PROBLEM TO WORK ON: Transcribe, exactly as they appear, the line that contains "Continue the Blender", the line that contains "tag(t1, 'rustic side", and every line in between, and nothing else.

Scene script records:
┌──

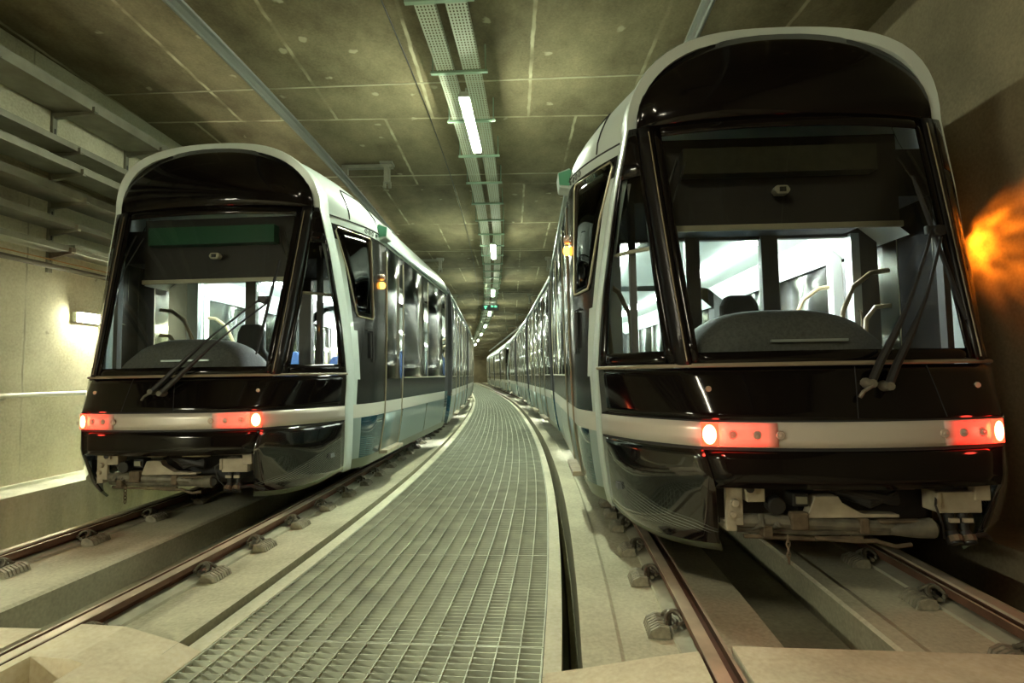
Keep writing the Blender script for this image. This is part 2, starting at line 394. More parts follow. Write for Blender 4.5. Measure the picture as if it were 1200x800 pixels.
# floor: one continuous lateral profile of bed, trenches, shoulders and the pit under the grating
bedprof = [(WALL_L, -.50), (TL-1.10, -.50), (TL-1.06, ZB), (TL-.20, ZB), (TL-.16, ZB+.015), (TL-.02, ZB+.015), (TL+.0, ZB), (TL+.0, ZT), (TL+.46, ZT), (TL+.46, ZB), (TL+.86, ZB), (-.98, ZB+.032), (-.965, ZB+.035), (-.955, -.62),
           (.86, -.62), (.868, -.50), (.905, -.49), (.91, -.092), (1.08, -.098), (1.10, ZB), (TR-.86, ZB), (TR-.35, ZB), (TR-.35, ZT), (TR+.13, ZT), (TR+.13, ZB), (TR+.15, ZB+.012), (TR+.24, ZB+.012), (TR+.28, ZB), (TR+1.0, ZB), (TR+1.02, -.35), (WALL_R, -.35),
           (WALL_R, -.9), (WALL_L, -.9)]
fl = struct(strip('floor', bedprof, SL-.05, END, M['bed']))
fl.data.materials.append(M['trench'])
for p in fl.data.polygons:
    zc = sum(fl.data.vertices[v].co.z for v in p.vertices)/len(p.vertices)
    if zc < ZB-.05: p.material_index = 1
# near slab level with the rail heads, dished down to the walkway
def slab_piece(mb, y0, y1, prof):
    mb.prism(prof, [(lambda p, q, y=y: P(y, p, q)) for y in ys(y0, y1, .2)])
mb = MB()
slab_piece(mb, -9, 1.70, [(WALL_L, -.004), (TL-G-.05, -.004), (TL-G-.05, -.9), (WALL_L, -.9)])
slab_piece(mb, 1.70, SL+.05, [(WALL_L, -.004), (TL-G-.05, -.004), (TL-G-.05, -.9), (WALL_L, -.9)])
inner = [(TL-G+.075, -.004), (TL+G-.075, -.004), (TL+G-.075, -.9), (TL-G+.075, -.9)]
slab_piece(mb, -9, 2.12, inner)
slab_piece(mb, 2.12, 2.27, [(TL-G+.075, -.004), (TL+.42, -.004), (TL+.42, -.9), (TL-G+.075, -.9)])
slab_piece(mb, 2.12, 2.27, [(TL+.42, -.15), (TL+G-.075, -.15), (TL+G-.075, -.9), (TL+.42, -.9)])
slab_piece(mb, 2.27, SL, inner)
out = [(TL+G+.075, -.004), (TL+G+.30, -.010), (-.97, -.074), (WL-.005, ZW+.004), (WL-.005, -.9), (TL+G+.075, -.9)]
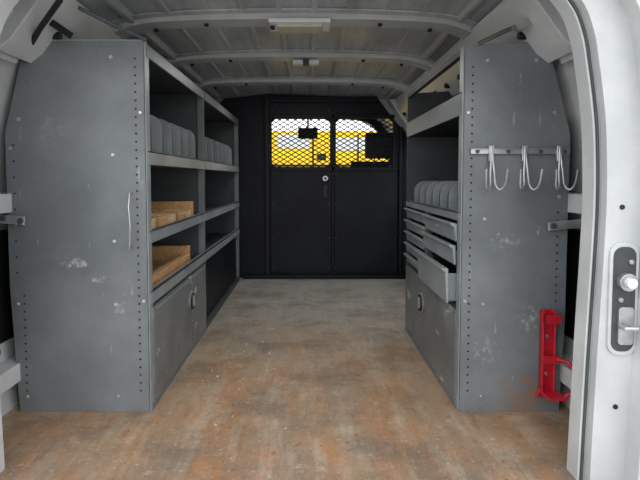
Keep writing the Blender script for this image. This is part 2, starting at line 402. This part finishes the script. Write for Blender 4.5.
b=B('wood_blocks')
def wb(x0,x1,y0,y1,z0,z1,k='wood',a=0): b.box(x0,x1,y0,y1,z0,z1,k,Matrix.Rotation(a,3,'Z'))
for i in range(5):
    y=1.62+.13*i
    wb(-.66,-.54,y,y+.07,.549,.605,'wood' if i%2 else 'wood2',.1*(-1)**i)
    wb(-.82,-.69,y+.01,y+.08,.549,.612+.01*(i%2),'wood2' if i%2 else 'wood',-.08)
wb(-.86,-.54,2.20,2.24,.549,.64,'wood')
b.done(.002,seg=1)
b=B('wood_plank')
b.box(-.86,-.545,2.16,2.19,.354,.44,'wood'); b.box(-.86,-.545,1.62,2.16,.354,.372,'wood2'); b.box(-.575,-.545,1.62,2.16,.372,.405,'wood')
b.done(.002,seg=1)

b=B('dome_lamp')
b.box(-.15,.08,1.80,1.92,1.322,1.338,'whitep'); b.box(-.12,.05,1.815,1.905,1.310,1.323,'lamp'); b.box(-.147,-.13,1.84,1.88,1.316,1.323,'blackp')
b.done(.005,seg=3)
b=B('wiring_clip')
b.box(-.08,.05,2.40,2.45,1.312,1.332,'whitep'); b.box(-.03,.0,2.39,2.40,1.30,1.332,'greyd'); b.done(.003)

# ---------------------------------------------------------------- bulkhead
b=B('van_partition')
Z0,Z1=.83,1.185; WL=(-.275,.155); WR=(.20,.62); yb=3.57
P=lambda poly,d=0,k='black':b.prism(poly,yb-d,yb+.015,k)
P([(-.95,0),(-.29,0),(-.29,1.365),(-.62,1.335),(-.80,1.16),(-.95,.95)],.0)
P([(-.29,0),(.70,0),(.70,Z0),(-.29,Z0)])
P([(-.29,Z1),(.62,Z1),(.50,1.345),(-.29,1.365)])
P([(-.29,Z0),(WL[0],Z0),(WL[0],Z1),(-.29,Z1)]); P([(WL[1],Z0),(WR[0],Z0),(WR[0],Z1),(WL[1],Z1)])
P([(WR[1],Z0),(.70,Z0),(.70,1.10),(WR[1],Z1)])
P([(.70,0),(.86,0),(.86,1.02),(.70,1.10)])
b.box(-.325,-.29,yb-.04,yb,0,1.36,'black'); b.box(-.31,-.302,yb-.043,yb-.038,0,1.33,'hole')
b.box(-.285,.165,yb-.008,yb,.04,Z0-.03,'black'); b.box(.19,.66,yb-.008,yb,.04,Z0-.03,'black')
b.box(.168,.186,yb-.012,yb,.03,1.25,'black')
b.box(.665,.69,yb-.03,yb,0,1.12,'black')
b.box(-.49,.80,yb-.05,yb,0,.03,'black')
b.box(-.29,.66,yb-.012,yb,Z0-.03,Z0,'black'); b.box(-.29,.63,yb-.012,yb,Z1,Z1+.03,'black')
b.box(-.29,.5,yb-.03,yb,1.30,1.34,'black')
b.cyl((.12,yb-.03,.745),.02,.03,'metal'); b.cyl((.12,yb-.05,.745),.01,.02,'greyd'); b.box(.105,.135,yb-.03,yb-.008,.60,.70,'blackp')
for x in (-.27,.15,.2,.64):
    for z in (.08,.3,.55,.78,1.24): b.cyl((x,yb-.010,z),.006,.006,'greyd','y',8)
def mesh(xa,xb_):
    dx,dz=.058,.034; sl=dz/dx; w=.0085
    for sg in (1,-1):
        c=-1.0
        while c<2.5:
            f=lambda x:c+sg*sl*(x-xa)
            xz0=xa+(Z0-c)/(sg*sl); xz1=xa+(Z1-c)/(sg*sl)
            lo=max(xa,min(xz0,xz1)); hi=min(xb_,max(xz0,xz1))
            if hi-lo>.004:
                b.prism([(lo,f(lo)-w/2),(hi,f(hi)-w/2),(hi,f(hi)+w/2),(lo,f(lo)+w/2)],yb+.002+(sg>0)*.002,yb+.006+(sg>0)*.002,'black')
            c+=dz
mesh(*WL); mesh(*WR)
for (xa,xb_) in (WL,WR):
    for cx,cz,sx,sz in ((xa,Z0,1,1),(xb_,Z0,-1,1),(xa,Z1,1,-1),(xb_,Z1,-1,-1)):
        b.prism([(cx,cz),(cx+sx*.03,cz),(cx,cz+sz*.03)],yb-.003,yb+.012,'black')
b.done(.002,seg=1)
b=B('trim_roof_hoop')
full=[p for p in prof if p[1]>.8]
L=[(CX-w,z) for w,z in full]+[(CX+w,z) for w,z in full[::-1][1:]]
inn=[]
for p in L:
    d=(Vector(p)-C0).normalized(); inn.append((p[0]-d.x*.14,p[1]-d.y*.05))
b.ring(inn,L,3.60,3.68,'white')
b.prism([(.56,1.30),(.60,1.30),(.76,1.10),(.76,.98),(.71,1.06),(.69,1.12)],3.40,3.52,'white')
b.done(.004)

# ---------------------------------------------------------------- cab
def seat(x):
    b=B('car_seat')
    b.prism([(3.80,.25),(3.72,.85),(3.80,.88),(3.92,.30)],x-.24,x+.24,'fabric','x')
    b.prism([(3.80,.15),(4.35,.18),(4.35,.30),(3.82,.28)],x-.24,x+.24,'fabric','x')
    b.prism([(3.70,.90),(3.69,1.06),(3.74,1.10),(3.80,1.07),(3.80,.90)],x-.13,x+.13,'fabric','x')
    b.tube([(x-.06,3.76,.83),(x-.06,3.75,.95)],.006,'metal'); b.tube([(x+.06,3.76,.83),(x+.06,3.75,.95)],.006,'metal')
    b.box(x-.2,x+.2,3.85,4.3,0,.17,'blackp'); b.done(.03,seg=3)
seat(.57); seat(-.62)
b=B('dashboard'); b.prism([(4.55,0),(4.50,.55),(4.62,.70),(4.95,.72),(5.0,0)],-.94,.82,'blackp','x'); b.done(.02)
b=B('rearview_mirror'); b.box(-.10,.08,4.45,4.475,1.11,1.21,'blackp'); b.tube([(-.01,4.475,1.17),(-.01,4.55,1.25),(-.01,4.6,1.33)],.01,'blackp'); b.done(.012,seg=3)
b=B('trim_windshield_frame')
L=[(CX-w,z) for w,z in prof]+[(CX+w,z) for w,z in prof[::-1][1:]]
inn=[]
for p in L:
    d=(Vector(p)-C0).normalized(); inn.append((p[0]-d.x*.08,p[1]-d.y*.05))
b.ring(inn,L,4.62,4.7,'blackp'); b.done()

# outside
b=B('ground'); b.box(-25,25,-20,30,-.62,-.60,'ground'); b.done()
b=B('yellow_van')
b.prism([(-3.0,-.2),(-3.0,.8),(-2.2,.95),(-1.7,1.62),(2.6,1.62),(2.7,1.4),(2.75,-.2)],9,10.8,'yellow')
b.prism([(-1.95,1.0),(-1.6,1.5),(-.95,1.5),(-.95,1.0)],8.985,9,'glass')
b.box(-.6,.02,8.985,9,1.30,1.56,'whitep'); b.box(.40,1.3,8.985,9,1.26,1.5,'whitep'); b.box(-.85,2.6,8.985,9,.84,.90,'whitep')
b.box(.06,.09,8.98,9,-.1,1.55,'blackp'); b.box(.9,.93,8.98,9,-.1,1.55,'blackp'); b.box(-.85,2.6,8.975,8.99,.96,1.0,'blackp')
b.box(.15,.32,8.98,9,1.08,1.2,'blackp')
for x in (-2.1,1.9):
    b.cyl((x,9.1,-.25),.35,.25,'blackp','y',28); b.cyl((x,8.96,-.25),.2,.03,'metal','y',20)
b.done(.02)

# ---------------------------------------------------------------- light
w=bpy.data.worlds.new('overcast'); S.world=w; w.use_nodes=True
bg=w.node_tree.nodes['Background']; bg.inputs['Color'].default_value=(.96,.985,1,1); bg.inputs['Strength'].default_value=2.3
ld=bpy.data.lights.new('dome_light','AREA'); ld.shape='RECTANGLE'; ld.size=.16; ld.size_y=.09; ld.energy=1.2; ld.color=(1,.97,.92)
lo=bpy.data.objects.new('dome_light',ld); S.collection.objects.link(lo); lo.location=(-.035,1.86,1.304)
ld2=bpy.data.lights.new('added_fill_light','AREA'); ld2.shape='RECTANGLE'; ld2.size=.3; ld2.size_y=.09; ld2.energy=3.6; ld2.color=(1,.98,.95)  # added fill without a fixture, brightens the far floor
lo2=bpy.data.objects.new('added_fill_light',ld2); S.collection.objects.link(lo2); lo2.location=(-.035,2.75,1.345)
cd=bpy.data.cameras.new('camera'); cam=bpy.data.objects.new('camera',cd); S.collection.objects.link(cam); S.camera=cam
cam.location=(0,0,.748); cam.rotation_euler=(math.radians(87),0,0); cd.lens=27; cd.sensor_width=36
cd.shift_x=.0172; cd.shift_y=-.0575; cd.clip_start=.02
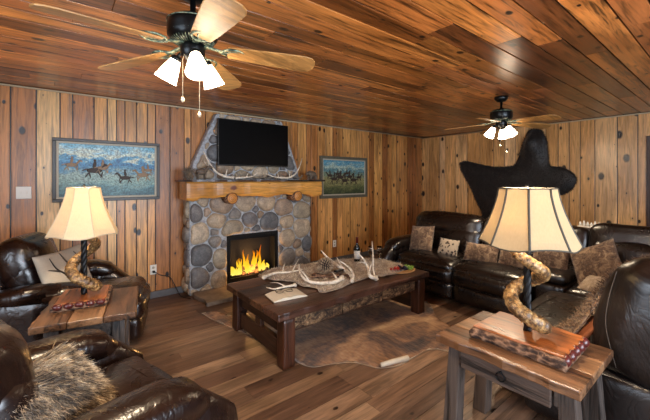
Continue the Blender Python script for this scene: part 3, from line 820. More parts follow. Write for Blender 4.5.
t2 = make_side_table('rustic side table with ring pull drawer under the near right lamp'); t2.location = (1.975, .765, 0)
t1 = copy_tree(t2); t1.location = (.21, 2.90, 0); t1.scale = (1, .93, 1); t1.rotation_euler.z = R(-11)
tag(t1, 'rustic side table between the two left recliners', 'side table', 'rustic side tables'); t2['group'] = 'rustic side tables'

# ------------------------------------------------------------------ horn lamps
def make_lamp(loc_, rz, label, shade_w, shade_t, smat, zs, zt, phase, slab, turns=1.8):
    """loc at the table top; zs/zt shade bottom/top above it"""
    r = tag(empty('table_lamp', loc_, rz), label, 'lamp')
    L, Wd, th = slab
    N = 26; ysn = [-L/2+L*k/N for k in range(N+1)]; e0 = live(ysn, 4.2, .016); e1 = live(ysn, 7.7, .016)
    poly = [(-Wd/2+e, y) for e, y in zip(e0, ysn)]+[(Wd/2+e, y) for e, y in reversed(list(zip(e1, ysn)))]
    m = MB(); m.prism(poly[::-1], th*.8, th, lambda u, v, d: Vector((u*.94, v*.985, d)), rnd=.2); m.build('slab_top', SLABT, r, smooth=False, bevel=.006)
    m = MB(); rd = random.Random(2); vs = []; fs = []; n = len(poly); lv = [0, .25, .55, .8]
    for k, f in enumerate(lv):
        for (u, v) in poly:
            g = 1+.03*noise.noise(Vector((u*30, v*30, k*2.0)))+(.03 if k in (1, 2) else 0); vs.append((u*g, v*g, th*f))
    for k in range(len(lv)-1):
        for i in range(n): i2 = (i+1) % n; fs.append((k*n+i2, k*n+i, (k+1)*n+i, (k+1)*n+i2))
    fs.append(tuple(range(n))); fs.append(tuple(reversed([(len(lv)-1)*n+i for i in range(n)])))
    m.add(vs, fs); m.build('bark_edge', BARK, r)
    for k in range(5):   # scalloped red burls on the end
        m = MB(); m.ball((-Wd/2+.03+k*(Wd-.06)/4, -L/2+.004, th*.62), (.03,.022,th*.42), 12, nz=.2, seed=k); m.build('burl', BURL, r)
    # pole: twisted dark strands
    m = MB()
    for s in range(3):
        m.tube([(math.cos(s*2.094+t*.42)*.0085, math.sin(s*2.094+t*.42)*.0085, th+(zs+.06-th)*t/50) for t in range(51)], .0125, 7)
    m.tube([(0,0,zs+.05),(0,0,zt-.06)], .006, 8)
    m.build('pole', IRON, r)
    # spiral ram horn
    m = MB(); n = 150; pts = []; rs = []; pass
    for i in range(n):
        t = i/(n-1); a = phase-2*math.pi*turns*t; rr = .082-.016*t
        pts.append((math.cos(a)*rr, math.sin(a)*rr, th+.042+(zs+.045-th)*t))
        base = (.043-.014*t-.012*max(0,t-.6)) if t > .02 else .036
        rs.append(base*.92*(1+.06*math.sin(i*1.45)+.02*math.sin(i*.7)))
    m.tube(pts, rs, 14); m.build('spiral_horn', HORN, r)
    # shade: square bell with cut corners
    def ring(hw, z, flare=0):
        c = hw*.42; p = [(hw,-c),(hw,c),(c,hw),(-c,hw),(-hw,c),(-hw,-c),(-c,-hw),(c,-hw)]
        return [Vector((x, y, z)) for x, y in p]
    lv = []; K = 9
    for k in range(K):
        t = k/(K-1); hw = shade_t/2+(shade_w/2-shade_t/2)*(t**1.45)
        lv.append((hw, zt+(zs-zt)*t))
    m = MB(); vs = []; fs = []
    for j, (hw, z) in enumerate(lv):
        rg = ring(hw, z)
        for i in range(8):
            a, b = rg[i], rg[(i+1) % 8]
            for q in range(4):
                u = q/4; p = a.lerp(b, u); bow = 4*u*(1-u)
                p.z -= 0  ; vs.append(p)
                if j == K-1: vs[-1].z -= .014*bow if i % 2 == 0 else -.006*bow
        nn = 32
    for j in range(K-1):
        for i in range(32): i2 = (i+1) % 32; fs.append((j*32+i, j*32+i2, (j+1)*32+i2, (j+1)*32+i))
    m.add(vs, fs); sh = m.build('lamp_shade', smat, r, smooth=False, solid=.003)
    m = MB()   # piping along the eight corners and the two rims
    for i in range(8): m.tube([ring(hw, z)[i] for hw, z in lv], .0035 if smat == SHADE else .006, 6)
    top = [ring(*lv[0])[i % 8] for i in range(9)]; m.tube(top, .004, 6)
    bot = [vs[(K-1)*32+i % 32] for i in range(33)]; m.tube(bot, .004, 6)
    m.build('piping', CREAM if smat == SHADE else TRIMD, sh)
    m = MB()
    for a in range(3): m.tube([(0,0,zt-.02),(math.cos(a*2.09)*shade_t*.46, math.sin(a*2.09)*shade_t*.46, zt-.003)], .002, 5)
    m.ball((0,0,zt+.012), (.009,.009,.014), 10); m.tube([(0,0,zt-.06),(0,0,zt)], .003, 6); m.build('harp', IRON, r)
    m = MB(); m.ball((0,0,(zs+zt)/2+.03), (.028,.028,.04), 14); m.build('bulb', BULB, r)
    point('lamp_glow', (0,0,(zs+zt)/2+(.115 if smat == SHADE2 else .08)), P_LAMP*(1 if smat == SHADE2 else .8), WARM, .03, r)
    return r
BURL = plain('burl_red', '5c2420', .3, nz=.3)
TRIMD = plain('shade_piping_dark', '4a4438', .6)
BULB = emis('bulb_lit', 'ffdca8', 6)
make_lamp((.165, 3.0, .60), R(-11), 'lit horn lamp with a cream shade on the left side table', .41, .19, SHADE, .485, .82, R(-9), (.36,.30,.05), 1.45)
make_lamp((1.985, .735, .60), R(0), 'lit horn lamp with a dark piped shade on the near right side table', .44, .25, SHADE2, .535, .83, R(-85), (.44,.34,.065))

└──

WRITTEN ANSWER:
Continue the Blender Python script for this scene: part 3, from line 820. More parts follow. Write for Blender 4.5.
t2 = make_side_table('rustic side table with ring pull drawer under the near right lamp'); t2.location = (1.975, .765, 0)
t1 = copy_tree(t2); t1.location = (.21, 2.90, 0); t1.scale = (1, .93, 1); t1.rotation_euler.z = R(-11)
tag(t1, 'rustic side table between the two left recliners', 'side table', 'rustic side tables'); t2['group'] = 'rustic side tables'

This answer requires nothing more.